Short problem → Extract the full listing below without altering a single character.
══ Source excerpt ══
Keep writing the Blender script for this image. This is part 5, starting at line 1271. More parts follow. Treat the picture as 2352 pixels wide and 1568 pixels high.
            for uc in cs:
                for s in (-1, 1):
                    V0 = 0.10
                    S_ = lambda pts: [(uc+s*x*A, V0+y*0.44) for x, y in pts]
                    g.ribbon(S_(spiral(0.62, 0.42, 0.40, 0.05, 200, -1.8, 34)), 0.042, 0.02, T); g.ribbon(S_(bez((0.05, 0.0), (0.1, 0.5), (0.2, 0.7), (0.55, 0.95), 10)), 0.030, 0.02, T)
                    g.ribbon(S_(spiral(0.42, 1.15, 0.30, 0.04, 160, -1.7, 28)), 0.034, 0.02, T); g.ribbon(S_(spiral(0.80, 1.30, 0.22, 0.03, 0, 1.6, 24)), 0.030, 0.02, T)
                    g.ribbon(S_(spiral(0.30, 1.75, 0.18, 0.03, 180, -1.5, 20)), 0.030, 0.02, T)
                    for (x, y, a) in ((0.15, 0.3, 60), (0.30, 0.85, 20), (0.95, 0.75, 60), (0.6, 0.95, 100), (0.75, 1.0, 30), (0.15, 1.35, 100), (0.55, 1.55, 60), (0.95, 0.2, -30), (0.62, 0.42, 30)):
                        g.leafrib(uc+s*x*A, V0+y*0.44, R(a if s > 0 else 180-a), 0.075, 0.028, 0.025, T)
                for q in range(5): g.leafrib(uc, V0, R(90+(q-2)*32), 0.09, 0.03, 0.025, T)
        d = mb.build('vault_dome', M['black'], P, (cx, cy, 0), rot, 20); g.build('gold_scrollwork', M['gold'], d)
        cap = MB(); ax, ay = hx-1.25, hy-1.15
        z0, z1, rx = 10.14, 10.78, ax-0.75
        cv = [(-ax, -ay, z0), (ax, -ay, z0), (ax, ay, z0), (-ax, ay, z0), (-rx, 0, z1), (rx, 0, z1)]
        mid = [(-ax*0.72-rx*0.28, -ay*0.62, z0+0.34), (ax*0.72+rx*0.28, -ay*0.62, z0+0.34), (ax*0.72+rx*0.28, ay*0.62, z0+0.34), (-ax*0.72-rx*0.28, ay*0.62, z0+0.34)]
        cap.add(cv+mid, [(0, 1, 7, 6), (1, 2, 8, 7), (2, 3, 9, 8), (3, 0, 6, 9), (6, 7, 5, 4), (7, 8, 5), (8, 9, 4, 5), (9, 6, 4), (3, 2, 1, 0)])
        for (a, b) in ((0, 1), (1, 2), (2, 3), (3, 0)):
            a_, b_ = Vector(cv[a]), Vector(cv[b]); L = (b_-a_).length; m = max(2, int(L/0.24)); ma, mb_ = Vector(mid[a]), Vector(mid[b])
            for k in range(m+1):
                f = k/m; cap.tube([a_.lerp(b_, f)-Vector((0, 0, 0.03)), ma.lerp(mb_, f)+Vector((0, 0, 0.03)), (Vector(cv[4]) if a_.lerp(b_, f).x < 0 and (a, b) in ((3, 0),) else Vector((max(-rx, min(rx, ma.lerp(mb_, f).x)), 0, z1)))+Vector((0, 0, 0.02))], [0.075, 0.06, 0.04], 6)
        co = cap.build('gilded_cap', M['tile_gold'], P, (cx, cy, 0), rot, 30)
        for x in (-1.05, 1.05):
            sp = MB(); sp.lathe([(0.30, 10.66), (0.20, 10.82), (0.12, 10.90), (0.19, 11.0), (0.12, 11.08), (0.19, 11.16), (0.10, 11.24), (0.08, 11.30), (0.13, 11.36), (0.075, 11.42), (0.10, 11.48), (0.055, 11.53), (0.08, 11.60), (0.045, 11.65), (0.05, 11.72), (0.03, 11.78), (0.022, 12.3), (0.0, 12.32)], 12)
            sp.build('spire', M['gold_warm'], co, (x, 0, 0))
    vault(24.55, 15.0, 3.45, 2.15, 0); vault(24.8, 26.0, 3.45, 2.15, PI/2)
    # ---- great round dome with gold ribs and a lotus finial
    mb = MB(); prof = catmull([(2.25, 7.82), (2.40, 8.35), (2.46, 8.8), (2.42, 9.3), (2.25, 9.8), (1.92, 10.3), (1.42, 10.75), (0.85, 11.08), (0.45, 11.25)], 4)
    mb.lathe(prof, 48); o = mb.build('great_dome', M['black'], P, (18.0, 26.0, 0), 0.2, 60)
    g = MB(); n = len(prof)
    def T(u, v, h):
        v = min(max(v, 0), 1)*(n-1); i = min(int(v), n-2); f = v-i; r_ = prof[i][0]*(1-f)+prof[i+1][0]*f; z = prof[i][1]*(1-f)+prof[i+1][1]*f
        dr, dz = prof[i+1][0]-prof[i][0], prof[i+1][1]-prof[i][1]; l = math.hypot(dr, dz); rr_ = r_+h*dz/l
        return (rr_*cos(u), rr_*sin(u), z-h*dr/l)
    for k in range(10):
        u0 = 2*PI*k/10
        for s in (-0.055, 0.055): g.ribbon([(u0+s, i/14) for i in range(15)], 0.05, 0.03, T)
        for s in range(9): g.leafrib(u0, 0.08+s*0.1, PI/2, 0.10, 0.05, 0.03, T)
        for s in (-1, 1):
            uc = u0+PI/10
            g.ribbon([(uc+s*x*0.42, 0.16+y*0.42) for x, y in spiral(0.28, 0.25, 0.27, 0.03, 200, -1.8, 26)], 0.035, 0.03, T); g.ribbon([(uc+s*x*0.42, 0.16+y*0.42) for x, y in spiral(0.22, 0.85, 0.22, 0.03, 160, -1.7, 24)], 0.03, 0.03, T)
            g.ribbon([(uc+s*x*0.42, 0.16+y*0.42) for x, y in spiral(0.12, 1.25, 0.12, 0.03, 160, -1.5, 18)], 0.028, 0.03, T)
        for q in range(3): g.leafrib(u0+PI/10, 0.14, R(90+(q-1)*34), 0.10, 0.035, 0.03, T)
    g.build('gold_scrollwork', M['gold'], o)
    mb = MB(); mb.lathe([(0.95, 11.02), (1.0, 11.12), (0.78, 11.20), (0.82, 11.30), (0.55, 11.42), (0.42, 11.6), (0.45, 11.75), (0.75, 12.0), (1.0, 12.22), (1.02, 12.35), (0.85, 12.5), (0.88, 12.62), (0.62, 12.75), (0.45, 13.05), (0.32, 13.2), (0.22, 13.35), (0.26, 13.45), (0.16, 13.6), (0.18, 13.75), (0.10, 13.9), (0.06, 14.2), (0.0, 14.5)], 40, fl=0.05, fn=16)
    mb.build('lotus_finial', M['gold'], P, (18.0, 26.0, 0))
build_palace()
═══
Answer to the task →
Keep writing the Blender script for this image. This is part 5, starting at line 1271. More parts follow. Treat the picture as 2352 pixels wide and 1568 pixels high.
            for uc in cs:
                for s in (-1, 1):
                    V0 = 0.10
                    S_ = lambda pts: [(uc+s*x*A, V0+y*0.44) for x, y in pts]
                    g.ribbon(S_(spiral(0.62, 0.42, 0.40, 0.05, 200, -1.8, 34)), 0.042, 0.02, T); g.ribbon(S_(bez((0.05, 0.0), (0.1, 0.5), (0.2, 0.7), (0.55, 0.95), 10)), 0.030, 0.02, T)
                    g.ribbon(S_(spiral(0.42, 1.15, 0.30, 0.04, 160, -1.7, 28)), 0.034, 0.02, T); g.ribbon(S_(spiral(0.80, 1.30, 0.22, 0.03, 0, 1.6, 24)), 0.030, 0.02, T)
                    g.ribbon(S_(spiral(0.30, 1.75, 0.18, 0.03, 180, -1.5, 20)), 0.030, 0.02, T)
                    for (x, y, a) in ((0.15, 0.3, 60), (0.30, 0.85, 20), (0.95, 0.75, 60), (0.6, 0.95, 100), (0.75, 1.0, 30), (0.15, 1.35, 100), (0.55, 1.55, 60), (0.95, 0.2, -30), (0.62, 0.42, 30)):
                        g.leafrib(uc+s*x*A, V0+y*0.44, R(a if s > 0 else 180-a), 0.075, 0.028, 0.025, T)
                for q in range(5): g.leafrib(uc, V0, R(90+(q-2)*32), 0.09, 0.03, 0.025, T)
        d = mb.build('vault_dome', M['black'], P, (cx, cy, 0), rot, 20); g.build('gold_scrollwork', M['gold'], d)
        cap = MB(); ax, ay = hx-1.25, hy-1.15
        z0, z1, rx = 10.14, 10.78, ax-0.75
        cv = [(-ax, -ay, z0), (ax, -ay, z0), (ax, ay, z0), (-ax, ay, z0), (-rx, 0, z1), (rx, 0, z1)]
        mid = [(-ax*0.72-rx*0.28, -ay*0.62, z0+0.34), (ax*0.72+rx*0.28, -ay*0.62, z0+0.34), (ax*0.72+rx*0.28, ay*0.62, z0+0.34), (-ax*0.72-rx*0.28, ay*0.62, z0+0.34)]
        cap.add(cv+mid, [(0, 1, 7, 6), (1, 2, 8, 7), (2, 3, 9, 8), (3, 0, 6, 9), (6, 7, 5, 4), (7, 8, 5), (8, 9, 4, 5), (9, 6, 4), (3, 2, 1, 0)])
        for (a, b) in ((0, 1), (1, 2), (2, 3), (3, 0)):
            a_, b_ = Vector(cv[a]), Vector(cv[b]); L = (b_-a_).length; m = max(2, int(L/0.24)); ma, mb_ = Vector(mid[a]), Vector(mid[b])
            for k in range(m+1):
                f = k/m; cap.tube([a_.lerp(b_, f)-Vector((0, 0, 0.03)), ma.lerp(mb_, f)+Vector((0, 0, 0.03)), (Vector(cv[4]) if a_.lerp(b_, f).x < 0 and (a, b) in ((3, 0),) else Vector((max(-rx, min(rx, ma.lerp(mb_, f).x)), 0, z1)))+Vector((0, 0, 0.02))], [0.075, 0.06, 0.04], 6)
        co = cap.build('gilded_cap', M['tile_gold'], P, (cx, cy, 0), rot, 30)
        for x in (-1.05, 1.05):
            sp = MB(); sp.lathe([(0.30, 10.66), (0.20, 10.82), (0.12, 10.90), (0.19, 11.0), (0.12, 11.08), (0.19, 11.16), (0.10, 11.24), (0.08, 11.30), (0.13, 11.36), (0.075, 11.42), (0.10, 11.48), (0.055, 11.53), (0.08, 11.60), (0.045, 11.65), (0.05, 11.72), (0.03, 11.78), (0.022, 12.3), (0.0, 12.32)], 12)
            sp.build('spire', M['gold_warm'], co, (x, 0, 0))
    vault(24.55, 15.0, 3.45, 2.15, 0); vault(24.8, 26.0, 3.45, 2.15, PI/2)
    # ---- great round dome with gold ribs and a lotus finial
    mb = MB(); prof = catmull([(2.25, 7.82), (2.40, 8.35), (2.46, 8.8), (2.42, 9.3), (2.25, 9.8), (1.92, 10.3), (1.42, 10.75), (0.85, 11.08), (0.45, 11.25)], 4)
    mb.lathe(prof, 48); o = mb.build('great_dome', M['black'], P, (18.0, 26.0, 0), 0.2, 60)
    g = MB(); n = len(prof)
    def T(u, v, h):
        v = min(max(v, 0), 1)*(n-1); i = min(int(v), n-2); f = v-i; r_ = prof[i][0]*(1-f)+prof[i+1][0]*f; z = prof[i][1]*(1-f)+prof[i+1][1]*f
        dr, dz = prof[i+1][0]-prof[i][0], prof[i+1][1]-prof[i][1]; l = math.hypot(dr, dz); rr_ = r_+h*dz/l
        return (rr_*cos(u), rr_*sin(u), z-h*dr/l)
    for k in range(10):
        u0 = 2*PI*k/10
        for s in (-0.055, 0.055): g.ribbon([(u0+s, i/14) for i in range(15)], 0.05, 0.03, T)
        for s in range(9): g.leafrib(u0, 0.08+s*0.1, PI/2, 0.10, 0.05, 0.03, T)
        for s in (-1, 1):
            uc = u0+PI/10
            g.ribbon([(uc+s*x*0.42, 0.16+y*0.42) for x, y in spiral(0.28, 0.25, 0.27, 0.03, 200, -1.8, 26)], 0.035, 0.03, T); g.ribbon([(uc+s*x*0.42, 0.16+y*0.42) for x, y in spiral(0.22, 0.85, 0.22, 0.03, 160, -1.7, 24)], 0.03, 0.03, T)
            g.ribbon([(uc+s*x*0.42, 0.16+y*0.42) for x, y in spiral(0.12, 1.25, 0.12, 0.03, 160, -1.5, 18)], 0.028, 0.03, T)
        for q in range(3): g.leafrib(u0+PI/10, 0.14, R(90+(q-1)*34), 0.10, 0.035, 0.03, T)
    g.build('gold_scrollwork', M['gold'], o)
    mb = MB(); mb.lathe([(0.95, 11.02), (1.0, 11.12), (0.78, 11.20), (0.82, 11.30), (0.55, 11.42), (0.42, 11.6), (0.45, 11.75), (0.75, 12.0), (1.0, 12.22), (1.02, 12.35), (0.85, 12.5), (0.88, 12.62), (0.62, 12.75), (0.45, 13.05), (0.32, 13.2), (0.22, 13.35), (0.26, 13.45), (0.16, 13.6), (0.18, 13.75), (0.10, 13.9), (0.06, 14.2), (0.0, 14.5)], 40, fl=0.05, fn=16)
    mb.build('lotus_finial', M['gold'], P, (18.0, 26.0, 0))
build_palace()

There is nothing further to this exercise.